Er hat einfach gerappt und ich hab das gesehen und dachte,
cool, das will ich auch machen. Dann war das das Umfeld
von meinem Bruder, was Menschen jeder Herkunft hatte.
Auf einmal waren das alles deine Jungs.
Dann war es komplett durchgemischt alles.
Bis zu dem Punkt, wo wir fast die Quoten-Deutschen waren.
Weil im ganzen Umfeld keiner mehr deutsch war.
Ich war vor 2-3 Jahren mal im Club, da kam jemand auf mich zu
mit dunkler Haut und erzählt mir, Marvin, ich hab dein Video gesehen
und dies und das, man, Bro, du bist doch einer von uns.
Ich sag, wie, was meinst du mit einer von uns?
Man, du bist schwarz, man!
Ich sag, nein, guck mich an, ich hab weiße Haut.
Ich glaube nicht, dass ich einer von euch bin,
wenn das deine Denkweise ist.
Dann sagt er, du bist nicht wie die anderen Weißen, die Kartoffeln.
Ich sag, aber ich bin auch nicht wie die anderen Schwarzen, Grünen,
Gelben, Blauen oder sonst was, ich bin wie ich bin.
Unabhängig von meiner Hautfarbe.
Da möchte ich dann nicht zum Wir gehören oder mich abgrenzen.
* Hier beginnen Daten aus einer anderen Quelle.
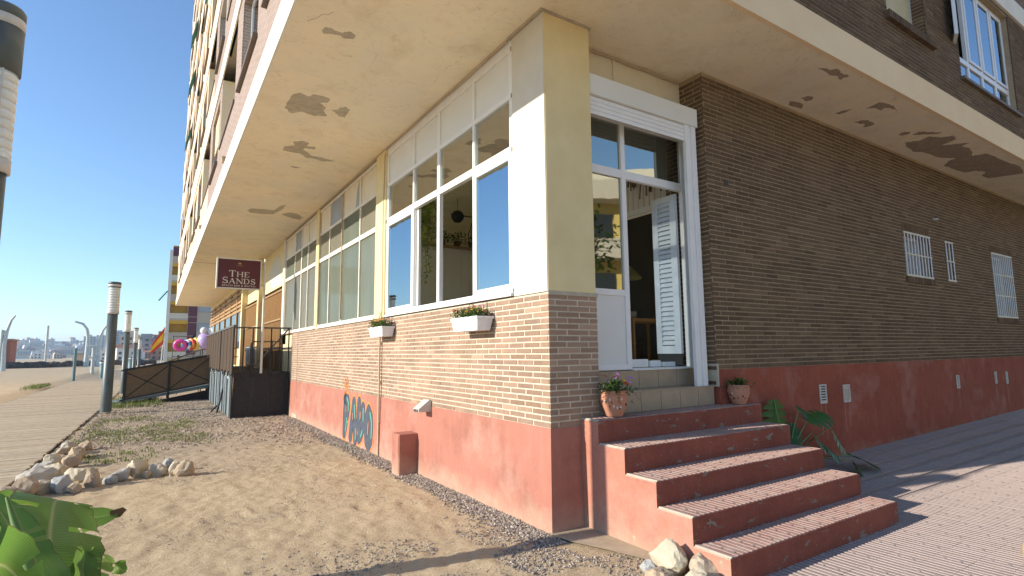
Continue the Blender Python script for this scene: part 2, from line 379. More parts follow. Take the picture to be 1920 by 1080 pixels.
# ------------------------------------------------------------------ mesh helpers
class MB:
    def __init__(s): s.v = []; s.f = []; s.mi = []; s.sm = []; s.uv = None
    def add(s, vs, fs, mi=0, sm=False):
        o = len(s.v); s.v += [tuple(p) for p in vs]
        for f in fs: s.f.append(tuple(i + o for i in f)); s.mi.append(mi); s.sm.append(sm)
    def box(s, a, b, mi=0, M=None):
        x0, y0, z0 = a; x1, y1, z1 = b
        vs = [(x0, y0, z0), (x1, y0, z0), (x1, y1, z0), (x0, y1, z0), (x0, y0, z1), (x1, y0, z1), (x1, y1, z1), (x0, y1, z1)]
        if M is not None: vs = [M @ Vector(p) for p in vs]
        fs = [(0, 3, 2, 1), (4, 5, 6, 7), (0, 1, 5, 4), (1, 2, 6, 5), (2, 3, 7, 6), (3, 0, 4, 7)]
        flip = (x1 < x0) ^ (y1 < y0) ^ (z1 < z0)
        if flip: fs = [f[::-1] for f in fs]
        s.add(vs, fs, mi)
    def bbox(s, a, b, bev=.003, mi=0):
        bm = bmesh.new(); bmesh.ops.create_cube(bm, size=1)
        c = [(a[i] + b[i]) / 2 for i in range(3)]; d = [abs(b[i] - a[i]) for i in range(3)]
        for w in bm.verts: w.co = Vector((w.co.x * d[0] + c[0], w.co.y * d[1] + c[1], w.co.z * d[2] + c[2]))
        bmesh.ops.bevel(bm, geom=bm.edges[:], offset=bev, segments=1, affect='EDGES')
        s.bm(bm, mi)
    def bm(s, bm, mi=0, sm=False):
        bm.verts.index_update()
        s.add([w.co.copy() for w in bm.verts], [[w.index for w in f.verts] for f in bm.faces], mi, sm); bm.free()
    def prism(s, pts, ext, mi=0):
        ext = Vector(ext); n = len(pts); P = [Vector(p) for p in pts]
        nrm = Vector((0, 0, 0))
        for i in range(n): nrm += P[i].cross(P[(i + 1) % n])
        if nrm.dot(ext) > 0: P = P[::-1]
        vs = P + [p + ext for p in P]
        fs = [tuple(range(n)), tuple(range(2 * n - 1, n - 1, -1))] + [(i, i + n, (i + 1) % n + n, (i + 1) % n) for i in range(n)]
        s.add(vs, fs, mi)
    def cyl(s, p0, p1, r0, r1=None, n=12, mi=0, sm=True, caps=True):
        p0 = Vector(p0); p1 = Vector(p1); r1 = r0 if r1 is None else r1
        d = (p1 - p0).normalized(); a = d.orthogonal().normalized(); b = d.cross(a)
        vs = []
        for p, r in ((p0, r0), (p1, r1)):
            for i in range(n):
                t = 2 * math.pi * i / n; vs.append(p + a * (r * math.cos(t)) + b * (r * math.sin(t)))
        s.add(vs, [(i, (i + 1) % n, (i + 1) % n + n, i + n) for i in range(n)], mi, sm)
        if caps: s.add(vs, [tuple(range(n - 1, -1, -1)), tuple(range(n, 2 * n))], mi, False)
    def tube(s, pts, r, n=8, mi=0):
        P = [Vector(p) for p in pts]; rs = r if isinstance(r, (list, tuple)) else [r] * len(P)
        rings = []
        up = None
        for i, p in enumerate(P):
            d = (P[min(i + 1, len(P) - 1)] - P[max(i - 1, 0)]).normalized()
            a = d.orthogonal().normalized() if up is None else (up - d * up.dot(d)).normalized()
            up = a; b = d.cross(a)
            rings.append([p + a * (rs[i] * math.cos(2 * math.pi * k / n)) + b * (rs[i] * math.sin(2 * math.pi * k / n)) for k in range(n)])
        vs = [v for rg in rings for v in rg]
        fs = [(i * n + k, i * n + (k + 1) % n, (i + 1) * n + (k + 1) % n, (i + 1) * n + k) for i in range(len(P) - 1) for k in range(n)]
        s.add(vs, fs, mi, True); m = len(P) - 1
        s.add(rings[0] + rings[m], [tuple(range(n - 1, -1, -1)), tuple(range(n, 2 * n))], mi)
    def lathe(s, prof, c=(0, 0, 0), n=24, mi=0, sm=True):
        c = Vector(c); vs = [c + Vector((r * math.cos(2 * math.pi * k / n), r * math.sin(2 * math.pi * k / n), z)) for r, z in prof for k in range(n)]
        s.add(vs, [(i * n + k, i * n + (k + 1) % n, (i + 1) * n + (k + 1) % n, (i + 1) * n + k) for i in range(len(prof) - 1) for k in range(n)], mi, sm)
    def build(s, name, mats, parent=None, kind=None, label=None, cat=None, group=None):
        me = bpy.data.meshes.new(name)
        me.from_pydata(s.v, [], s.f)
        for m in (mats if isinstance(mats, (list, tuple)) else [mats]): me.materials.append(MT[m])
        me.polygons.foreach_set('material_index', s.mi); me.polygons.foreach_set('use_smooth', s.sm)
        if s.uv is not None:
            ul = me.uv_layers.new(name='UVMap')
            for li, lp in enumerate(me.loops): ul.data[li].uv = s.uv[lp.vertex_index]
        me.update()
        o = bpy.data.objects.new(name, me); COL.objects.link(o)
        if parent is not None: par(o, parent)
        tag(o, label, cat, group, kind)
        return o
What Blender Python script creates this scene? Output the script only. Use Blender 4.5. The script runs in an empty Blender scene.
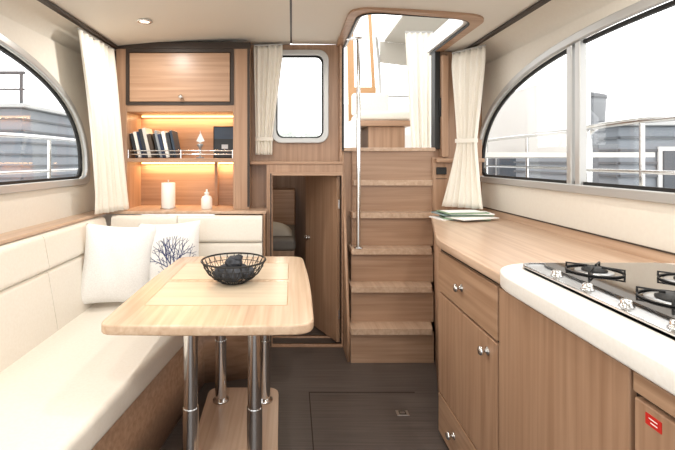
import bpy, bmesh, math, random
from mathutils import Vector, Matrix
random.seed(7)
S=bpy.context.scene
C=S.collection
try:
    S.view_settings.view_transform='Standard'
    S.view_settings.look='None'
except Exception: pass

# ---------------------------------------------------------------- materials
def L(h):
    h=h.lstrip('#'); o=[]
    for i in (0,2,4):
        c=int(h[i:i+2],16)/255
        o.append(c/12.92 if c<=.04045 else ((c+.055)/1.055)**2.4)
    return (*o,1)
def mat(name,col,rough=.5,metal=0,**k):
    m=bpy.data.materials.new(name); m.use_nodes=True
    b=m.node_tree.nodes['Principled BSDF']
    b.inputs['Base Color'].default_value=L(col) if isinstance(col,str) else col
    b.inputs['Roughness'].default_value=rough; b.inputs['Metallic'].default_value=metal
    for a,v in k.items(): b.inputs[a.replace('_',' ')].default_value=v
    return m
def noisy(name,c1,c2,rough=.5,scale=(1,1,1),ns=6,detail=4,bump=0,lo=.35,hi=.65,dist=0,**k):
    m=mat(name,c1,rough,**k); nt=m.node_tree; b=nt.nodes['Principled BSDF']
    tc=nt.nodes.new('ShaderNodeTexCoord'); mp=nt.nodes.new('ShaderNodeMapping'); mp.inputs['Scale'].default_value=scale
    n=nt.nodes.new('ShaderNodeTexNoise'); n.inputs['Scale'].default_value=ns; n.inputs['Detail'].default_value=detail
    n.inputs['Distortion'].default_value=dist
    r=nt.nodes.new('ShaderNodeValToRGB'); r.color_ramp.elements[0].position=lo; r.color_ramp.elements[1].position=hi
    r.color_ramp.elements[0].color=L(c1); r.color_ramp.elements[1].color=L(c2)
    l=nt.links.new
    l(tc.outputs['Object'],mp.inputs['Vector']); l(mp.outputs[0],n.inputs['Vector']); l(n.outputs['Fac'],r.inputs['Fac']); l(r.outputs[0],b.inputs['Base Color'])
    if bump:
        bp=nt.nodes.new('ShaderNodeBump'); bp.inputs['Strength'].default_value=bump; bp.inputs['Distance'].default_value=.01
        l(n.outputs['Fac'],bp.inputs['Height']); l(bp.outputs[0],b.inputs['Normal'])
    return m
def wood(name,c1,c2,axis,rough=.35):
    sc={'X':(.5,14,14),'Y':(14,.5,14),'Z':(14,14,.5)}[axis]
    return noisy(name,c1,c2,rough,sc,3.2,10,0.02,.28,.72,.5)
WZ=wood('wood_walnut_vertical','#98755b','#b59378','Z')
WX=wood('wood_walnut_across','#9a775d','#b8967b','X')
WY=wood('wood_walnut_along','#9b785d','#b9977b','Y')
WR=wood('wood_riser','#94735a','#b09077','X')
WCT=wood('wood_counter','#b2937a','#cbb098','Y',.28)
WT=wood('wood_table','#bfa085','#d8c0a5','Y',.22)
WTI=wood('wood_table_inlay','#cbb79d','#dac9b1','X',.3)
WD=mat('dark_trim','#33271f',.5)
GAP=mat('shadow_gap','#2a1f18',.8)
CREAM=noisy('cream_leather','#e4ddd1','#e7e1d6',.40,(1,1,1),90,3,.02)
CEIL=mat('ceiling_panel','#dad4ca',.6)
WALLM=noisy('wall_vinyl','#dfd9ce','#e1dcd1',.6,(1,1,1),60,3,.01)
CHROME=mat('chrome','#d8d8d8',.13,1)
STEEL=mat('brushed_steel','#c9c9c8',.28,1)
ALU=mat('white_aluminium','#bcbcba',.35,.4)
BLACK=mat('black_rubber','#161616',.5)
BGLASS=mat('black_glass','#0b0b0c',.04,0,Coat_Weight=1.0,Coat_Roughness=.02)
IRON=mat('cast_iron','#141414',.55)
STONE=noisy('white_worktop','#e9e5de','#ece9e3',.3,(1,1,1),120,2)
CURT=noisy('curtain_cloth','#ede7db','#f2ede2',.9,(1,1,1),200,2,.05)
PILW=noisy('pillow_cloth','#e4e2df','#ecebe8',.95,(1,1,1),160,3,.12)
NAVY=mat('navy_print','#2b3766',.8)
PAPER=mat('white_paper','#f2f0ec',.85)
GREEN=mat('brochure_green','#86a283',.5)
PLAST=mat('white_plastic','#f0eee8',.3)
RED=mat('red_label','#c8241c',.5)
WHITE=mat('gloss_white','#e9e8e6',.35)
GREY=mat('grey_cloth','#b9b4aa',.9)
MIDG=mat('locker_grey','#77726c',.7)

def floor_mat():
    m=mat('floor_dark_teak','#4a423d',.38); nt=m.node_tree; b=nt.nodes['Principled BSDF']; l=nt.links.new
    tc=nt.nodes.new('ShaderNodeTexCoord'); mp=nt.nodes.new('ShaderNodeMapping'); mp.inputs['Scale'].default_value=(1.2,70,1)
    n=nt.nodes.new('ShaderNodeTexNoise'); n.inputs['Scale'].default_value=2; n.inputs['Detail'].default_value=6
    r=nt.nodes.new('ShaderNodeValToRGB'); r.color_ramp.elements[0].position=.3; r.color_ramp.elements[1].position=.72
    r.color_ramp.elements[0].color=L('#413935'); r.color_ramp.elements[1].color=L('#5e5550')
    l(tc.outputs['Object'],mp.inputs[0]); l(mp.outputs[0],n.inputs['Vector']); l(n.outputs['Fac'],r.inputs[0]); l(r.outputs[0],b.inputs['Base Color'])
    return m
FLOOR=floor_mat()
def glass_mat():
    m=bpy.data.materials.new('window_glass'); m.use_nodes=True; nt=m.node_tree; nt.nodes.clear()
    o=nt.nodes.new('ShaderNodeOutputMaterial'); t=nt.nodes.new('ShaderNodeBsdfTransparent'); g=nt.nodes.new('ShaderNodeBsdfGlossy'); g.inputs['Roughness'].default_value=.02
    x=nt.nodes.new('ShaderNodeMixShader'); x.inputs[0].default_value=.06
    nt.links.new(t.outputs[0],x.inputs[1]); nt.links.new(g.outputs[0],x.inputs[2]); nt.links.new(x.outputs[0],o.inputs[0]); return m
GLASS=glass_mat()
def emis(name,col,s):
    m=mat(name,col,.5); b=m.node_tree.nodes['Principled BSDF']
    b.inputs['Emission Color'].default_value=L(col); b.inputs['Emission Strength'].default_value=s; return m
LEDW=emis('led_warm','#ffc680',6)
LAMP=emis('lamp_lens','#fff4e0',3)

# ---------------------------------------------------------------- geometry helpers
def grp(name):
    e=bpy.data.objects.new(name,None); e.empty_display_size=.1; C.objects.link(e); return e
def fin(name,me,m,parent,smooth=False,bev=0,seg=2):
    if m and not me.materials: me.materials.append(m)
    o=bpy.data.objects.new(name,me); C.objects.link(o)
    if parent: o.parent=parent
    if smooth:
        for p in me.polygons: p.use_smooth=True
    if bev:
        b=o.modifiers.new('bev','BEVEL'); b.width=bev; b.segments=seg; b.limit_method='ANGLE'; b.angle_limit=.7
        if seg>2:
            for p in me.polygons: p.use_smooth=True
            w=o.modifiers.new('wn','WEIGHTED_NORMAL'); w.keep_sharp=True
    return o
def mk(name,vs,fs,m,parent=None,**k):
    me=bpy.data.meshes.new(name); me.from_pydata([tuple(v) for v in vs],[],fs)
    bm=bmesh.new(); bm.from_mesh(me); bmesh.ops.recalc_face_normals(bm,faces=bm.faces); bm.to_mesh(me); bm.free()
    return fin(name,me,m,parent,**k)
def box(name,x0,x1,y0,y1,z0,z1,m,parent=None,bev=.003,seg=2):
    vs=[(x,y,z) for x in (x0,x1) for y in (y0,y1) for z in (z0,z1)]
    fs=[(0,1,3,2),(4,6,7,5),(0,4,5,1),(2,3,7,6),(0,2,6,4),(1,5,7,3)]
    return mk(name,vs,fs,m,parent,bev=bev,seg=seg)
def plate(name,loops,t,plane,off,m,parent=None,bev=0,seg=2,cb=0):
    cu=bpy.data.curves.new(name,'CURVE'); cu.dimensions='2D'; cu.fill_mode='BOTH'; cu.extrude=t/2-cb
    if cb: cu.bevel_depth=cb; cu.offset=-cb; cu.bevel_resolution=3
    for lp in loops:
        s=cu.splines.new('POLY'); s.points.add(len(lp)-1); s.use_cyclic_u=True
        for p,(a,b) in zip(s.points,lp): p.co=(a,b,0,1)
    ob=bpy.data.objects.new('tmp',cu); C.objects.link(ob)
    bpy.context.view_layer.update()
    me=bpy.data.meshes.new_from_object(ob.evaluated_get(bpy.context.evaluated_depsgraph_get()))
    bpy.data.objects.remove(ob); bpy.data.curves.remove(cu); me.name=name
    for v in me.vertices:
        a,b,c=v.co; c+=off+t/2
        v.co={'XY':(a,b,c),'XZ':(a,c,b),'YZ':(c,a,b)}[plane]
    bm=bmesh.new(); bm.from_mesh(me); bmesh.ops.remove_doubles(bm,verts=bm.verts,dist=1e-5)
    bmesh.ops.recalc_face_normals(bm,faces=bm.faces); bm.to_mesh(me); bm.free()
    me.materials.clear()
    return fin(name,me,m,parent,bev=bev,seg=seg)
def rrect(x0,x1,y0,y1,r,n=6):
    o=[]
    for cx,cy,a in ((x1-r,y1-r,0),(x0+r,y1-r,90),(x0+r,y0+r,180),(x1-r,y0+r,270)):
        for i in range(n+1):
            t=math.radians(a+90*i/n); o.append((cx+r*math.cos(t),cy+r*math.sin(t)))
    return o
def rnd(poly,rs,n=6):
    o=[]; N=len(poly)
    for i,p in enumerate(poly):
        r=rs[i] if isinstance(rs,(list,tuple)) else rs
        if r<=0: o.append(p); continue
        P=Vector(p); a=(Vector(poly[i-1])-P); b=(Vector(poly[(i+1)%N])-P)
        ra=min(r,a.length*.49); rb=min(r,b.length*.49)
        A=P+a.normalized()*ra; B=P+b.normalized()*rb
        for k in range(n+1):
            t=k/n; q=A*(1-t)**2+P*2*t*(1-t)+B*t*t; o.append((q.x,q.y))
    return o
def tube(name,pts,r,m,parent=None,cyclic=False,res=5):
    cu=bpy.data.curves.new(name,'CURVE'); cu.dimensions='3D'; cu.bevel_depth=r; cu.bevel_resolution=res; cu.use_fill_caps=True
    s=cu.splines.new('POLY'); s.points.add(len(pts)-1); s.use_cyclic_u=cyclic
    for p,q in zip(s.points,pts): p.co=(*q,1)
    ob=bpy.data.objects.new('tmp',cu); C.objects.link(ob); bpy.context.view_layer.update()
    me=bpy.data.meshes.new_from_object(ob.evaluated_get(bpy.context.evaluated_depsgraph_get()))
    bpy.data.objects.remove(ob); bpy.data.curves.remove(cu); me.materials.clear()
    return fin(name,me,m,parent,smooth=True)
def smoothpts(pts,k=4):
    o=[]; P=[Vector(p) for p in pts]; P=[P[0]]+P+[P[-1]]
    for i in range(1,len(P)-2):
        for j in range(k):
            t=j/k; a,b,c,d=P[i-1:i+3]
            o.append(.5*((2*b)+(c-a)*t+(2*a-5*b+4*c-d)*t*t+(3*b-a-3*c+d)*t**3))
    o.append(P[-2]); return o
def lathe(name,prof,c,m,parent=None,axis=(0,0,1),n=28,smooth=True):
    vs=[];fs=[]; q=Vector((0,0,1)).rotation_difference(Vector(axis)); c=Vector(c)
    for r,h in prof:
        for i in range(n):
            a=2*math.pi*i/n; vs.append(c+q@Vector((r*math.cos(a),r*math.sin(a),h)))
    for j in range(len(prof)-1):
        for i in range(n): fs.append((j*n+i,j*n+(i+1)%n,(j+1)*n+(i+1)%n,(j+1)*n+i))
    fs.append(tuple(range(n))); fs.append(tuple(range((len(prof)-1)*n,len(prof)*n)))
    return mk(name,vs,fs,m,parent,smooth=smooth)
def knob(name,c,axis,parent,r=.016):
    return lathe(name,[(r*.9,0),(r*.9,.003),(r*.4,.006),(r*.4,.016),(r*.95,.020),(r,.026),(r*.8,.031),(r*.2,.033)],c,CHROME,parent,axis)
def grid(name,f,nu,nv,m,parent=None,solid=0):
    vs=[f(i/nu,j/nv) for j in range(nv+1) for i in range(nu+1)]
    fs=[(j*(nu+1)+i,j*(nu+1)+i+1,(j+1)*(nu+1)+i+1,(j+1)*(nu+1)+i) for j in range(nv) for i in range(nu)]
    o=mk(name,vs,fs,m,parent,smooth=True)
    if solid:
        s=o.modifiers.new('s','SOLIDIFY'); s.thickness=solid; s.offset=1
    return o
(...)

Dann gehör ich lieber zu keinem, sondern nur zu mir selber,
bevor ich mich denen anschließe, die die anderen ausgrenzen.
Egal auf welche Art.
Ich würde auch nicht jedem, der sowas macht, Rassismus vorwerfen,
wenn es heißt, die deutschen Kartoffeln, alle Almans sind Keks.
Das kann man nicht vergleichen. Es ist nicht so, dass ich sage,
ich bin durch den selben Schmerz gegangen,
den ein Schwarzer erlebt, der mit Rassismus zu kämpfen hat.
Aber jeder erlebt Rassismus auf irgend eine Art.
Man macht sich in der Jugend so einen krassen Kopf
und die Frage, wer bist du,
wird gleichgestellt mit woher kommst du.
Und das kann dich verrückt machen, wenn du in 'nem Kiez bist,
wo du als Deutscher keine deutschen Berührungspunkte hast.
Die Libanesen sind alle: Yo, ich bin auch Libanese und ich auch.
Jetzt sind wir alle libanesische Brüder.
Wenn du als Deutscher das machst mit: Yo, wir sind Deutsche,
dann bist du der Nazi im Kiez.
Ich finde, es ist egal, wo du herkommst.
Nationalstolz ist überall Quatsch.
Irgendjemand hat da mal 'ne Linie gezogen und gesagt,
das ist das Land und nur weil du unter diesem Stern geboren wurdest,
wohnst du jetzt da.
Was hast du mit der Kultur zu tun, die vor 1000 Jahren etabliert wurde.
Du lebst sie weiter, führst sie weiter
und kannst dich auch darüber definieren, das ist nicht verkehrt.
Aber sich nur darüber zu definieren, find ich sehr fragwürdig.